When we own something real though, we get to know it, inside and out. We see how we can use it and who we can use it with, but it is still outside of us. When we try and own a project it becomes a part of us, almost like a child. And there is a danger in that. The danger is in getting too attached that we are devastated and unable to go on when it fails or is taken away from us.
I met with someone yesterday, however, that doesn’t suffer from this troubling trait. She has handled many projects within DPS, creating project plans and requirements documents. She has done all of this without the need for her to call them her children, without the need for to dispair when situations conspire outside of her control. She takes a look at all of the things she has accomplished, is proud of them and goes about the work of finding the bridge from the old landscape to the new one.
It is the ability to move on and to find continuity between the projects that are foist upon us that gives us the ability to become resilient and to have an Elastic Membership with our work.

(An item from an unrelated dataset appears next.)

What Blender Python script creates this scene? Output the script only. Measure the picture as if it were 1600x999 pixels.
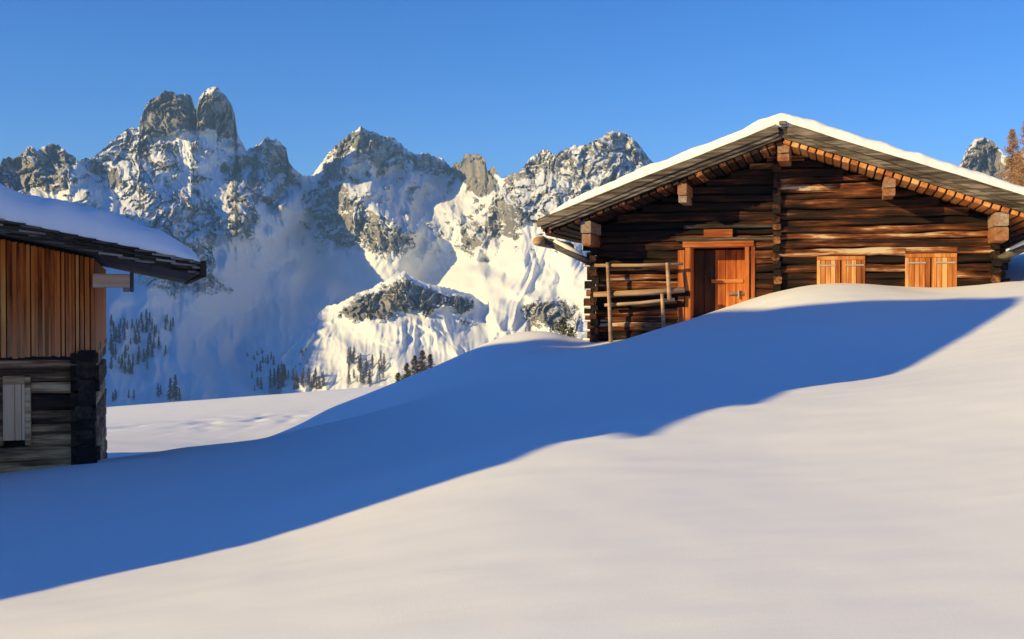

And that is what Kristy Briggs (of the Academic Product Team) has. She has an elastic membership to her projects and the projects of others, rather than having a project ownership only for her own tasks. The words she uses to describe her projects are ones of excitement, of pulling resources together, and of talking specifically to schools to learn about their needs. And when it comes down to having a project owner she can fill that role too. She can have those conversations about who does what and when. But, her projects do not define her because she is working on something bigger than herself. She is working for the students, and it is apparent in every sentence she says that the students come first. She is the embodiment of the DPS values that are hung around all of our Administrative hallways and our schools.
I do not begrudge people who want to have project ownership or who treat their projects like their children, but I do think that there is room and space for an elastic membership of many projects and the ability for us to see the connections between them rather than only owning the one that we are trying to drive. This elastic membership, however, requires all of us to be members. It requires a community of people, a collaboration that elastically pulls and pushes and snaps back into place.
So, let us form these collaborations. Let us become elastic members of many projects. And let’s redefine ownership to be participation and engagement rather than project planning.